Constitutions and Minority Rights: Case Studies from South Asia

AHA Session 46
Society for Advancing the History of South Asia 2
Thursday, January 4, 2018: 3:30 PM-5:00 PM
Calvert Room (Omni Shoreham, East Lobby)
Chair:
Vinayak Chaturvedi, University of California, Irvine
Comment:
Vinayak Chaturvedi, University of California, Irvine

Session Abstract

The Constitutions of India, Pakistan, and Bangladesh are founding documents that embody the collective aspirations of free people. They provide the legal framework and principles through which these nations’ religious, ethnic, linguistic, and other diversities are managed.

A study of contemporary debates within and outside of the Constituent Assemblies can elucidate how opposing demands were negotiated; they also reveal the gaps and inconsistencies between the high-flowing rhetoric that made it to the final version of the document, and the rough and tumble world of negotiation that preceded it. Some of these gaps are all the more important to examine because the issues that were contentious during the drafting of the constitutions have returned to haunt these countries, periodically, and with redoubled intensity. Our panel, composed of South Asianists, will examine four such issues from the constitutions of India, Pakistan, and Bangladesh.
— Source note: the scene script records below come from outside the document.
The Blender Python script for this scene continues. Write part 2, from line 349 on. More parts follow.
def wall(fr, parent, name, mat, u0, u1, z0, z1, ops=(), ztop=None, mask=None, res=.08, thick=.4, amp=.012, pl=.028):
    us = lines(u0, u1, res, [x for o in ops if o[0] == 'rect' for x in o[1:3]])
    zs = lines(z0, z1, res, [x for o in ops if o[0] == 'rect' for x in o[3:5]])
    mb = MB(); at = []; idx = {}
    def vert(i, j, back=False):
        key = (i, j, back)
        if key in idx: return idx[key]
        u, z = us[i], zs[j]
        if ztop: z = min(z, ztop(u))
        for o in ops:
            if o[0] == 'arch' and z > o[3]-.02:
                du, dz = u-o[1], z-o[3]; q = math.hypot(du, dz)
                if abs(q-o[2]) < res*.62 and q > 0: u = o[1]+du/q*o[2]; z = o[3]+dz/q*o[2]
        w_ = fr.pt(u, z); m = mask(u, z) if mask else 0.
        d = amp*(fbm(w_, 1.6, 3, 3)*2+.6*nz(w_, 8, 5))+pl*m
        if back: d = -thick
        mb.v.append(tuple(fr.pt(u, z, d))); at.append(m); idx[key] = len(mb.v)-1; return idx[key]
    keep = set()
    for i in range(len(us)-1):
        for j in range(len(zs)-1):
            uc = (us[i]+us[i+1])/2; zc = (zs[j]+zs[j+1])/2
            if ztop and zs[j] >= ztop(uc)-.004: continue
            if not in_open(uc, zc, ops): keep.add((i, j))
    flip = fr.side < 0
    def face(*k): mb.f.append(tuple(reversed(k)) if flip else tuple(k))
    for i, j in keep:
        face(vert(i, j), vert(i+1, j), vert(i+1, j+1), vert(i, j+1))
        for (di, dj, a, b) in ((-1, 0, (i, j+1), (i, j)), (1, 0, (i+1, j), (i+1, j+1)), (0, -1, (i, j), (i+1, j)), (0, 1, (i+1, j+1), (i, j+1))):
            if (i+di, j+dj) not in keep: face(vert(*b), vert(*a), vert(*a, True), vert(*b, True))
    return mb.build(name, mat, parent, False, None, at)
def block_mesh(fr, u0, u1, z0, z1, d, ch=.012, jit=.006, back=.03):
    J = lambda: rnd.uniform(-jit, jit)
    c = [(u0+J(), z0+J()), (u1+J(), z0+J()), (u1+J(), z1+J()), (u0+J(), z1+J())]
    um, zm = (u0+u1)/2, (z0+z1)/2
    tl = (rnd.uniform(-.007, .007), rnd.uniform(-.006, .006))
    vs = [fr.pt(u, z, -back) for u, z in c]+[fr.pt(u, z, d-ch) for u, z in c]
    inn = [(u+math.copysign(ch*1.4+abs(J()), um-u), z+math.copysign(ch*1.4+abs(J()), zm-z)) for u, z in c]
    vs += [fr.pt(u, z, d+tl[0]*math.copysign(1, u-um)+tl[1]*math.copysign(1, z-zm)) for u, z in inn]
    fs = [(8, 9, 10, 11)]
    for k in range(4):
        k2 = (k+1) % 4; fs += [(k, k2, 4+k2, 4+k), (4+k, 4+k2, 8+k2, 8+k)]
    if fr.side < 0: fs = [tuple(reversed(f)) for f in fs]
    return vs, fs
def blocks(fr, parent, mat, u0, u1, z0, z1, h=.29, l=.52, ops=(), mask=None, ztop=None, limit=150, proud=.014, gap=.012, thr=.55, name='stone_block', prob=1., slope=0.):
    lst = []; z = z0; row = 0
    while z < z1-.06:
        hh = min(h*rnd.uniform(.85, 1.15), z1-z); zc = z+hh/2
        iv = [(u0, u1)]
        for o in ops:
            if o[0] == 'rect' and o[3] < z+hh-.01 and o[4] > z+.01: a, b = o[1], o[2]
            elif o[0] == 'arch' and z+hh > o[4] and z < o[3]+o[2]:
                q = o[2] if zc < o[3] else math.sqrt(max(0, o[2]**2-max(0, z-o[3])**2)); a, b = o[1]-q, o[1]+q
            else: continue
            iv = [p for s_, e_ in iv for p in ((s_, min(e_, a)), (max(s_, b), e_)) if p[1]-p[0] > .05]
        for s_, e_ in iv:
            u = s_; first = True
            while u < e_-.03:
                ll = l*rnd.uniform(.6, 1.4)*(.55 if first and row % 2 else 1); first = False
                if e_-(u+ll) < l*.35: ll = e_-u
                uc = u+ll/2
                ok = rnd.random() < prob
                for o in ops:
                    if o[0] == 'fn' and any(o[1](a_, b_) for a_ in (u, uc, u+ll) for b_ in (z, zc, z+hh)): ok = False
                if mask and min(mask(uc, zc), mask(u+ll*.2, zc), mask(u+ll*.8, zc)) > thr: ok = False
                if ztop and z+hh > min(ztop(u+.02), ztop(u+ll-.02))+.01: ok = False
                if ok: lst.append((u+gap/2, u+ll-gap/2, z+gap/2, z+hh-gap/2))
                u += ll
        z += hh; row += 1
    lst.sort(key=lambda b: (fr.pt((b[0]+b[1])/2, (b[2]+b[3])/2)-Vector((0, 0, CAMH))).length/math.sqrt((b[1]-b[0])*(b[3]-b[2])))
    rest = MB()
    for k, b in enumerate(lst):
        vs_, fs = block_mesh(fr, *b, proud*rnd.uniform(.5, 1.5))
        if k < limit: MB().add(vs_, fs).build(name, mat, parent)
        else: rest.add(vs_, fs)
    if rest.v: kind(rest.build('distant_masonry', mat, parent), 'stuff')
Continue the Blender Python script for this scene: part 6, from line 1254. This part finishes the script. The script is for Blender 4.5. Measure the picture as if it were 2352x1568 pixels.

Mridu Rai’s paper focuses on the making of Article 370 of the Indian Constitution that gives the region of Jammu and Kashmir a special, unique status within the union of India but construes its citizens along religious lines in a purportedly secular document. Cassie Adcock discusses the prehistory of Article 48 of the Indian Constitution, which arguably sought to contain cow protectionists’ demands within the secular bounds of agriculture, but ultimately provided the basis for laws prohibiting cow-slaughter. Neeti Nair examines the context that produced the Objectives Resolution that proclaimed Pakistan would be based on “Islamic principles of social justice,” and its ramifications for Pakistan’s non-Muslim others. Dina Siddiqi writes on the exclusionary implications of the discourse around secularism in Bangladesh today as well as during its founding.

These papers on minority rights in three very different constitutions also point to the benefits of doing comparative constitutional history. In the light of recent debates on the special protections afforded to religious minorities by the American constitution, the debates from South Asia proffer insights that are interesting and, perhaps, counter-intuitive.